Dieu ! que je suis contente d’avoir écrit exactement ce que je pense !


Vendredi 26 mai. — Ma tante dit qu’A… n’est qu’un enfant.

— C’est vrai, dit maman.

Ces paroles parfaitement vraies me montrent que je me suis salie pour rien, car enfin je me suis salie, sans amour et sans intérêt… C’est vexant !

Après son départ à Rome, je me suis regardée dans la glace, croyant que mes lèvres avaient changé de couleur. Nulle personne n’est aussi sensitive que moi ! Depuis que ma figure est souillée, je me sens sale comme après vingt-quatre heures de voyage en chemin de fer.

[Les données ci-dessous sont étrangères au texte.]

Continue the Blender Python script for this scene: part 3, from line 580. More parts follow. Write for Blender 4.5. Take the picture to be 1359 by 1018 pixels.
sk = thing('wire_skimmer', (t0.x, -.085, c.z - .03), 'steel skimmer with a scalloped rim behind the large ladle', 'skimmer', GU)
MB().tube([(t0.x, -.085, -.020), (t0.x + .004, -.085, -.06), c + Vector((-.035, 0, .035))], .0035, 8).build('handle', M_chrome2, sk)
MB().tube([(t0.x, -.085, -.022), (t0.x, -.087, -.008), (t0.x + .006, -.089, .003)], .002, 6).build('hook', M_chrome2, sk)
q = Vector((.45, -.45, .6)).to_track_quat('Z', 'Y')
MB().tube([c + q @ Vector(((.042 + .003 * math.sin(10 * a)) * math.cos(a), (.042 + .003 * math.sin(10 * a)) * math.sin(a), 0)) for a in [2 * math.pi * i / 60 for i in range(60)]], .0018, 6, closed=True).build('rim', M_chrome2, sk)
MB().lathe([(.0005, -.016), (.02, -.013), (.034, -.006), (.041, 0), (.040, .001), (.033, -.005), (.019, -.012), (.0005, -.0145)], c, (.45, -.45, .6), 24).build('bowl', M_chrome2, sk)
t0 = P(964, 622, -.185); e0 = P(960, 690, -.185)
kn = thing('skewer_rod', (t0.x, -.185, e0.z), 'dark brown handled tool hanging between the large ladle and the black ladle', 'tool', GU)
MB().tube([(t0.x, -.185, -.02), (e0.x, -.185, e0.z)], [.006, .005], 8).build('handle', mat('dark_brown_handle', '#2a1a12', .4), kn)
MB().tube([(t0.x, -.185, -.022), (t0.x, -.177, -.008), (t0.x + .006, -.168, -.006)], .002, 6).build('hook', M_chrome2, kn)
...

A… aura le droit de dire que je l’aimais et que j’ai été bien malheureuse de ce mariage manqué.

Un mariage manqué est toujours une tache sur la vie d’une jeune fille.

Tout le monde dira que nous nous aimions. Mais personne ne dira que le refus vient de moi. Nous ne sommes ni assez aimés ni assez grands pour ça.

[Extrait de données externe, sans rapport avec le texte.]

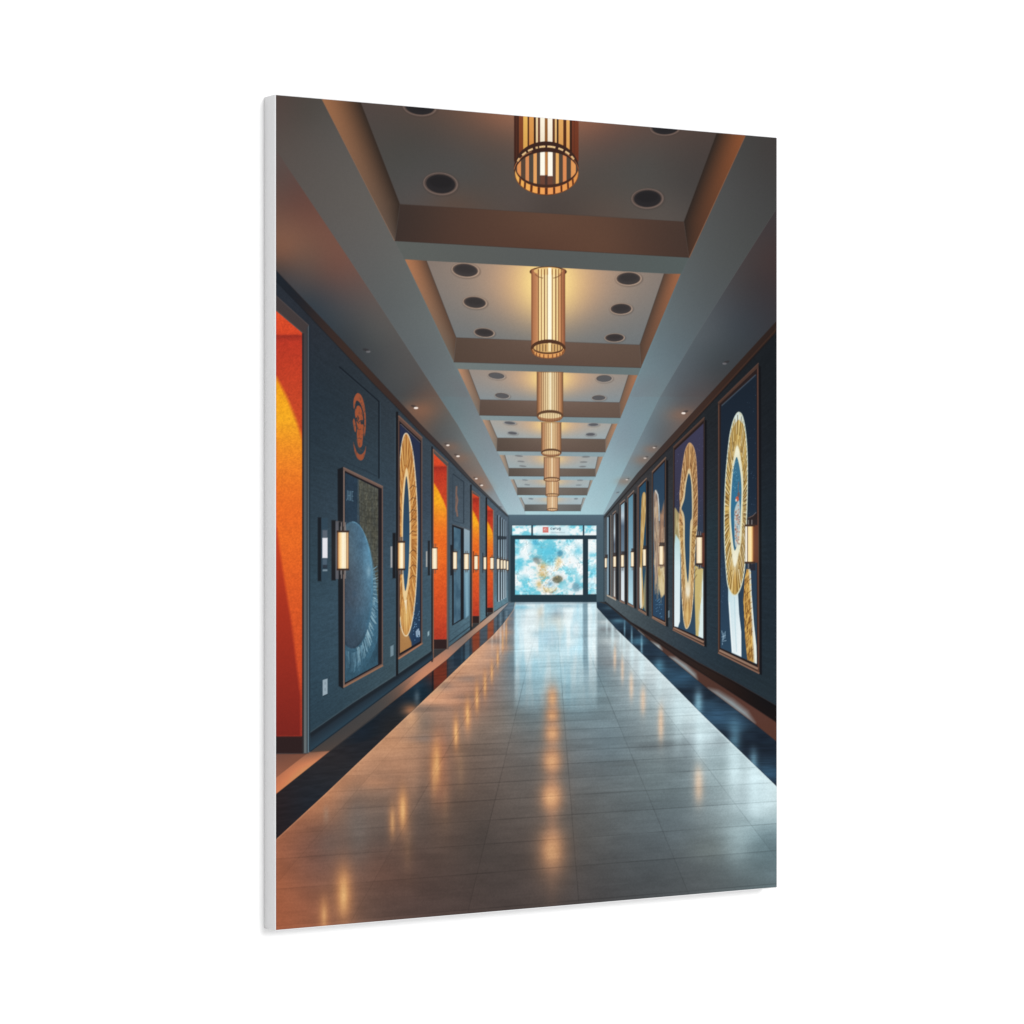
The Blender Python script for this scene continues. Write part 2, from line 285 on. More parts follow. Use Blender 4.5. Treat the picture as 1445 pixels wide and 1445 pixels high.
    p.rect(773.2, 378, 777.6, 488, (255, 248, 222), 1, 1.2)
    p.line([(773.2 + 20 * math.cos(t), 383.2 + 10 * math.sin(t)) for t in np.linspace(.4, 1.2, 6)], .9, (112, 80, 54), .9); p.line([(773.2 - 20 * math.cos(t), 383.2 + 10 * math.sin(t)) for t in np.linspace(.4, 1.2, 6)], .9, (112, 80, 54), .9)
    p.ell(773.2, 492, 24.4, 13, (84, 56, 42)); p.ell(773.3, 495.6, 22.8, 10.2, (220, 158, 100)); p.ell(773.2, 492.5, 21, 7.2, (96, 66, 46))
    p.ell(773.2, 490.9, 20.2, 6.4, (206, 166, 112))
    for i in range(9): x = 756.5 + i * 4.15; p.rect(x, 486, x + 1.5, 496, (110, 80, 56), .8, .9)
    p.rect(773.2, 484, 777.2, 496, (252, 228, 176), .9, 1.2)
    for i in range(11): t = math.pi * (i + .5) / 11; x = 773.2 + 22 * math.cos(t); p.line([(x, 493 + 7.5 * math.sin(t)), (x, 497 + 8.8 * math.sin(t))], 1.4, (112, 68, 44), .9)
    p.line([(773.2 + 24 * math.cos(t), 492.5 + 13 * math.sin(t)) for t in np.linspace(0, math.pi, 24)], .9, (128, 86, 58), .9)
    p.line([(773.2 + 23.4 * math.cos(t), 491.5 + 10.5 * math.sin(t)) for t in np.linspace(math.pi, 2 * math.pi, 24)], 2.2, (86, 58, 42), 1)
    # the lamps beyond
    for cx, w, y0, y1, ry, n, cc, e in [(775.7, 18.7, 525, 586.5, 8, 9, (246, 226, 178), (176, 128, 92)), (777.5, 14.2, 596.2, 638.6, 5.6, 8, (238, 208, 160), (176, 132, 98)), (778.3, 11.4, 645.5, 676.5, 3.4, 7, (226, 186, 142), (180, 138, 108)), (779, 9.5, 679.8, 698.5, 2.4, 6, (226, 186, 140), (188, 148, 116)), (779, 7.7, 700.8, 719, 2.2, 5, (230, 196, 156), (202, 164, 128))]:
        p.rect(cx - w, y0, cx + w, y1, ramp(0, [(cx - w, tuple(v * .62 for v in e)), (cx - w * .8, e), (cx - w * .45, mix(e, cc, np.array(.6)).tolist()), (cx, cc), (cx + w * .45, mix(e, cc, np.array(.6)).tolist()), (cx + w * .8, e), (cx + w, tuple(v * .62 for v in e))]))
        for i in range(n):
            x = cx - w * .72 + 1.44 * w * (i + .5) / n; p.rect(x - w * .028, y0, x + w * .028, y1, (128, 96, 70), .75, .8)
        p.rect(cx - w * .03, y0, cx + w * .07, y1, (255, 244, 214), .7, 1)
        p.ell(cx, y1, w, ry, (98, 72, 54), 1); p.ell(cx, y1 + ry * .35, w * .93, ry * .8, tuple(v * .92 for v in e)); p.ell(cx, y1 + .1, w * .84, ry * .5, cc, .75)
        for i in range(n): x = cx - w * .8 + 1.6 * w * (i + .5) / n; p.rect(x - .4, y1 - ry * .4, x + .4, y1 + ry, (120, 86, 62), .6, .9)
        p.line([(cx + w * math.cos(t), y1 + ry * math.sin(t)) for t in np.linspace(0, math.pi, 14)], .9, (110, 80, 60), .8)
        if ry > 3: p.line([(cx - w, y0), (cx + w, y0 + .4)], 1, (120, 90, 66), .7)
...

D’ailleurs les apparences donneront raison à ceux qui le diront ; cela me fait enrager…

Sans ces quelques paroles de V…, je n’aurais jamais été si loin… « Ô jeune fille ! vous êtes bien jeune encore !… » Au fait j’avais besoin, pour calmer mon amour-propre, d’entendre toutes ces offres de mariage. Remarquez que je n’ai rien dit de positif ; j’ai laissé parler, mais comme je me laissais prendre les mains et les baiser, le jeune présomptueux n’a pas remarqué le ton, et, tout heureux et tout surexcité, n’est entré en défiance de rien.